DATA PROVIDED:
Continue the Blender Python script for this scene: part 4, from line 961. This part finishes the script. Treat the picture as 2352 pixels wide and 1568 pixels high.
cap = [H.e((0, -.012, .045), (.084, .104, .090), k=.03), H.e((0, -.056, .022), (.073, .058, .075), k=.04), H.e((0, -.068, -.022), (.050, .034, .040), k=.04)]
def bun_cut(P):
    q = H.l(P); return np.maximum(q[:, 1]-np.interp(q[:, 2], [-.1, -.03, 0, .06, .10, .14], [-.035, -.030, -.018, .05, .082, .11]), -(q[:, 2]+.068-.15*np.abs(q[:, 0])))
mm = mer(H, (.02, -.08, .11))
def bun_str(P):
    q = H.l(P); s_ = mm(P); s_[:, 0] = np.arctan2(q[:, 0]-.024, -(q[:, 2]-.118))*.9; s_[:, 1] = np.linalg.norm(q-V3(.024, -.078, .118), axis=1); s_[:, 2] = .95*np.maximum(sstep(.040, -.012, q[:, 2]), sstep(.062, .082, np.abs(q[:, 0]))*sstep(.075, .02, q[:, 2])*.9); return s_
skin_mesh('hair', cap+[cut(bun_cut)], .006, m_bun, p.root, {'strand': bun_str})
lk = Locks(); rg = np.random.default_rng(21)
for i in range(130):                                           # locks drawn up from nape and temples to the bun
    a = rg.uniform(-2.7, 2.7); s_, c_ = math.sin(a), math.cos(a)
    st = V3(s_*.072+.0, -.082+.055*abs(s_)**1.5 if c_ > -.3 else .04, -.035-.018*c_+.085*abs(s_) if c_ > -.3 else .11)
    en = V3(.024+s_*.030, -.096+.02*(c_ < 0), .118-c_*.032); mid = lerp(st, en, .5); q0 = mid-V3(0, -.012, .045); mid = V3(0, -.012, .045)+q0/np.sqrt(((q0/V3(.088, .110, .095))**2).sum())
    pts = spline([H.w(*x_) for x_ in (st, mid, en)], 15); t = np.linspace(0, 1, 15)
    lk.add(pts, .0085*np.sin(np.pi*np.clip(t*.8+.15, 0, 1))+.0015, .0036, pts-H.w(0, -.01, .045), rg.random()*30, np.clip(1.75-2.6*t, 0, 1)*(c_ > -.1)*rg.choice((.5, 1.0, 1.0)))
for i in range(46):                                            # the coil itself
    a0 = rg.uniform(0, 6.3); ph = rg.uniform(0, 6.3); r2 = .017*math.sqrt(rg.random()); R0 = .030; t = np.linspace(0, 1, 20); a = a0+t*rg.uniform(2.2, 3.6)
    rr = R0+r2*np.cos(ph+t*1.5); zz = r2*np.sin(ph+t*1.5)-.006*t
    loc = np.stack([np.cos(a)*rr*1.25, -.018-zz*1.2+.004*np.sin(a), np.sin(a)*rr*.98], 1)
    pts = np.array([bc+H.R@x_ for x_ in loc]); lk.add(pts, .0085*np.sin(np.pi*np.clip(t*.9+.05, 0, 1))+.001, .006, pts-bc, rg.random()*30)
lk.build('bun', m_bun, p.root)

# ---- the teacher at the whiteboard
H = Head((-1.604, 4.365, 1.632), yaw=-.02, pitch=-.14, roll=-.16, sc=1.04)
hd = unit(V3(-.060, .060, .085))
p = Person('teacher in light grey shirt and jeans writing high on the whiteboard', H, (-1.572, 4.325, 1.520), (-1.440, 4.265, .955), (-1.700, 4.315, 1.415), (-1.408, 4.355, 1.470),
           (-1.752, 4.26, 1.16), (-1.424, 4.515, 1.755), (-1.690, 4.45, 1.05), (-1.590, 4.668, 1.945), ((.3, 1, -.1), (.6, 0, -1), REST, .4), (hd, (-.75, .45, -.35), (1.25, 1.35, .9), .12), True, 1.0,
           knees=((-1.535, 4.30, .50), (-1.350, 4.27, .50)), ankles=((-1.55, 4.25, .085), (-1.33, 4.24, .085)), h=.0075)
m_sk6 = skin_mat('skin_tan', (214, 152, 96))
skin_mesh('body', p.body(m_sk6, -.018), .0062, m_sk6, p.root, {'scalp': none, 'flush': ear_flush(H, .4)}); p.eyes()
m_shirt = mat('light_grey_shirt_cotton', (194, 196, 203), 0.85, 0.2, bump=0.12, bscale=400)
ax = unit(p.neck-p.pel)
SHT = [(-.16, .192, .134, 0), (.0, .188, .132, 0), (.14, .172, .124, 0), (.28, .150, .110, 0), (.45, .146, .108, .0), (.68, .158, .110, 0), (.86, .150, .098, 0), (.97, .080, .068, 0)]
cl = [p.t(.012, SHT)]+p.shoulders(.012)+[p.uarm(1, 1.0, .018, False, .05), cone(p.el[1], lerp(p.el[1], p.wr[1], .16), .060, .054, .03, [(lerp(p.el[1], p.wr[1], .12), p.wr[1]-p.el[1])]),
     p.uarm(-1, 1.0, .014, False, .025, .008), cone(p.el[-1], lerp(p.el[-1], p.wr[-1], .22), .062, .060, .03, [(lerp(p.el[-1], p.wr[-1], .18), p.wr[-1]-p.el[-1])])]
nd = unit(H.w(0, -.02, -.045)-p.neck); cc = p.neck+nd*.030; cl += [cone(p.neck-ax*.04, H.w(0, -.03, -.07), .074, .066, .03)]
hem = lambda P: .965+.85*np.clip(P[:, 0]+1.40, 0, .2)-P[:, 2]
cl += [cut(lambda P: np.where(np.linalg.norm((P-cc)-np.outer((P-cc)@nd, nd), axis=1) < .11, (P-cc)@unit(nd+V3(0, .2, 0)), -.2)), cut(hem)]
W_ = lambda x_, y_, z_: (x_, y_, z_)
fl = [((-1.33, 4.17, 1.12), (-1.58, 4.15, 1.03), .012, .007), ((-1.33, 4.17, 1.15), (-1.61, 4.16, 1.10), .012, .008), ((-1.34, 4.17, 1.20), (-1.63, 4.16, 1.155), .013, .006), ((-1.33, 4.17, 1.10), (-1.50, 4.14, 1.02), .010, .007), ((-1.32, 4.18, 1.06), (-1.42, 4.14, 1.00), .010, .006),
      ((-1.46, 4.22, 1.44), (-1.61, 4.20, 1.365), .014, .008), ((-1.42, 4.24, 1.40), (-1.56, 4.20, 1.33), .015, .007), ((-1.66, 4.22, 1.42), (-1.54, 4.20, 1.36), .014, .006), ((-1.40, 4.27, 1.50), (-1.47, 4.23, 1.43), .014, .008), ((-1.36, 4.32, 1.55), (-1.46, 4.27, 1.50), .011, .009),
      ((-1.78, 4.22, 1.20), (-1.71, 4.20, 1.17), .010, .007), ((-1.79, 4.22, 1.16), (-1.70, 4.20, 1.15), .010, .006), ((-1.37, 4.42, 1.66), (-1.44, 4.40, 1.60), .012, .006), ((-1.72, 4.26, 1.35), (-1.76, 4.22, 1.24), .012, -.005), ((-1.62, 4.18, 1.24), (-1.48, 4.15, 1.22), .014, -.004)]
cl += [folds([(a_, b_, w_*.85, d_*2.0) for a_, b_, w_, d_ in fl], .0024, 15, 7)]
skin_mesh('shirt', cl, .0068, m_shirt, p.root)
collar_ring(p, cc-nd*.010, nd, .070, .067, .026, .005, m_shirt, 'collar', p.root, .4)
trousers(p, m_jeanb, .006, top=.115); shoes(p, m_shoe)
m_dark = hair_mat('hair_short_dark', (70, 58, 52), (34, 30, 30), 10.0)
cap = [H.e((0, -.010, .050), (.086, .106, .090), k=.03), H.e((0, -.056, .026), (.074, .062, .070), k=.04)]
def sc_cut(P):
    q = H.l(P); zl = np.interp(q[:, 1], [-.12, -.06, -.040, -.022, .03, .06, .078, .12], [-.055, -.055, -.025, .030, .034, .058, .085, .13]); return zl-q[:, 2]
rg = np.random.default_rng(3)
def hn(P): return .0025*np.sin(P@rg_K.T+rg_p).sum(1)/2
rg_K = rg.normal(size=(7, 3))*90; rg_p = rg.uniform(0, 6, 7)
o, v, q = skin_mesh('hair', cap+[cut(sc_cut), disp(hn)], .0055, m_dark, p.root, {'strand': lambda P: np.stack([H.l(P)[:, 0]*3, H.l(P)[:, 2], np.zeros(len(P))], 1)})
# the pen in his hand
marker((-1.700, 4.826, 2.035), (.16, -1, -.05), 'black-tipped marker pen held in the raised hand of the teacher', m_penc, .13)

PROBLEM: Each line from the line with "-.1)*rg.choice((.5, 1.0, 1.0)))" to the line with "lk.build('bun', m_bun, p.root)" is to be echoed exactly; both boundary lines are included, and nothing else is to be output.

THE OUTPUT:
    lk.add(pts, .0085*np.sin(np.pi*np.clip(t*.8+.15, 0, 1))+.0015, .0036, pts-H.w(0, -.01, .045), rg.random()*30, np.clip(1.75-2.6*t, 0, 1)*(c_ > -.1)*rg.choice((.5, 1.0, 1.0)))
for i in range(46):                                            # the coil itself
    a0 = rg.uniform(0, 6.3); ph = rg.uniform(0, 6.3); r2 = .017*math.sqrt(rg.random()); R0 = .030; t = np.linspace(0, 1, 20); a = a0+t*rg.uniform(2.2, 3.6)
    rr = R0+r2*np.cos(ph+t*1.5); zz = r2*np.sin(ph+t*1.5)-.006*t
    loc = np.stack([np.cos(a)*rr*1.25, -.018-zz*1.2+.004*np.sin(a), np.sin(a)*rr*.98], 1)
    pts = np.array([bc+H.R@x_ for x_ in loc]); lk.add(pts, .0085*np.sin(np.pi*np.clip(t*.9+.05, 0, 1))+.001, .006, pts-bc, rg.random()*30)
lk.build('bun', m_bun, p.root)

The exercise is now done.